> Recorded data:
************

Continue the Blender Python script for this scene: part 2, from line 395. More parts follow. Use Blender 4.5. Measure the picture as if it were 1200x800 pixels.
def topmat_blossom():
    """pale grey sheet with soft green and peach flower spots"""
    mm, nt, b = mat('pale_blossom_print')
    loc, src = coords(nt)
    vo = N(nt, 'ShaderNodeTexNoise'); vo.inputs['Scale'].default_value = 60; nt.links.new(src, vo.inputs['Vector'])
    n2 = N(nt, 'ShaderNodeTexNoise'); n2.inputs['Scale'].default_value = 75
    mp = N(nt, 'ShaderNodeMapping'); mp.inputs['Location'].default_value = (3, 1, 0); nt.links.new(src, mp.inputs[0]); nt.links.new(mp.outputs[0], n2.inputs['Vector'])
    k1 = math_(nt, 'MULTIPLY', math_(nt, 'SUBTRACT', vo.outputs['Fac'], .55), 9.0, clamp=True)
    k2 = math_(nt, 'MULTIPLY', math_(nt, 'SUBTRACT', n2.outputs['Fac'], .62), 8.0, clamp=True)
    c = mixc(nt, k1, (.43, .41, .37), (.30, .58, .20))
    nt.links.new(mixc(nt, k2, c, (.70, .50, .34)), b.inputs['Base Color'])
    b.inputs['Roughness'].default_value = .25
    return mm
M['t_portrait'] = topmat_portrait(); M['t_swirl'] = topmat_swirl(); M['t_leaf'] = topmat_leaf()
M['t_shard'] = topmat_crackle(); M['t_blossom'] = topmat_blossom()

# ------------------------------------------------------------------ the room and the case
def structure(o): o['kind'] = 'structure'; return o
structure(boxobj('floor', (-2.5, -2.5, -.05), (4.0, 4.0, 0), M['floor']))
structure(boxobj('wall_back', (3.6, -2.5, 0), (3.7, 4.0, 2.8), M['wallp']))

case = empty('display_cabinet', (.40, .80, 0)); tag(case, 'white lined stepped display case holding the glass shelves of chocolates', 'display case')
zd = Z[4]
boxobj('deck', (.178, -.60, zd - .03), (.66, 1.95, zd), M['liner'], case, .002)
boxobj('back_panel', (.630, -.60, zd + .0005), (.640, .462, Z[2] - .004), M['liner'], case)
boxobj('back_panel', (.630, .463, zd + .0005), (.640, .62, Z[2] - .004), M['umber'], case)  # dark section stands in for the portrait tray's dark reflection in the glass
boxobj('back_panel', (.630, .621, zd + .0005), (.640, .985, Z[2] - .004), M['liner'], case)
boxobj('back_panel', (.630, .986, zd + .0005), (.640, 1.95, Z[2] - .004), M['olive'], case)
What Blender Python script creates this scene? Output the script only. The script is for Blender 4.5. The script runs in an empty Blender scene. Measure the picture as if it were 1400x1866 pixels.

************

> What is being asked:
Set the lines down exactly, from the first line of the records to the line where "4.0, 2.8), M['wallp']))" appears, with both ends kept.

> Task response:
Continue the Blender Python script for this scene: part 2, from line 395. More parts follow. Use Blender 4.5. Measure the picture as if it were 1200x800 pixels.
def topmat_blossom():
    """pale grey sheet with soft green and peach flower spots"""
    mm, nt, b = mat('pale_blossom_print')
    loc, src = coords(nt)
    vo = N(nt, 'ShaderNodeTexNoise'); vo.inputs['Scale'].default_value = 60; nt.links.new(src, vo.inputs['Vector'])
    n2 = N(nt, 'ShaderNodeTexNoise'); n2.inputs['Scale'].default_value = 75
    mp = N(nt, 'ShaderNodeMapping'); mp.inputs['Location'].default_value = (3, 1, 0); nt.links.new(src, mp.inputs[0]); nt.links.new(mp.outputs[0], n2.inputs['Vector'])
    k1 = math_(nt, 'MULTIPLY', math_(nt, 'SUBTRACT', vo.outputs['Fac'], .55), 9.0, clamp=True)
    k2 = math_(nt, 'MULTIPLY', math_(nt, 'SUBTRACT', n2.outputs['Fac'], .62), 8.0, clamp=True)
    c = mixc(nt, k1, (.43, .41, .37), (.30, .58, .20))
    nt.links.new(mixc(nt, k2, c, (.70, .50, .34)), b.inputs['Base Color'])
    b.inputs['Roughness'].default_value = .25
    return mm
M['t_portrait'] = topmat_portrait(); M['t_swirl'] = topmat_swirl(); M['t_leaf'] = topmat_leaf()
M['t_shard'] = topmat_crackle(); M['t_blossom'] = topmat_blossom()

# ------------------------------------------------------------------ the room and the case
def structure(o): o['kind'] = 'structure'; return o
structure(boxobj('floor', (-2.5, -2.5, -.05), (4.0, 4.0, 0), M['floor']))
structure(boxobj('wall_back', (3.6, -2.5, 0), (3.7, 4.0, 2.8), M['wallp']))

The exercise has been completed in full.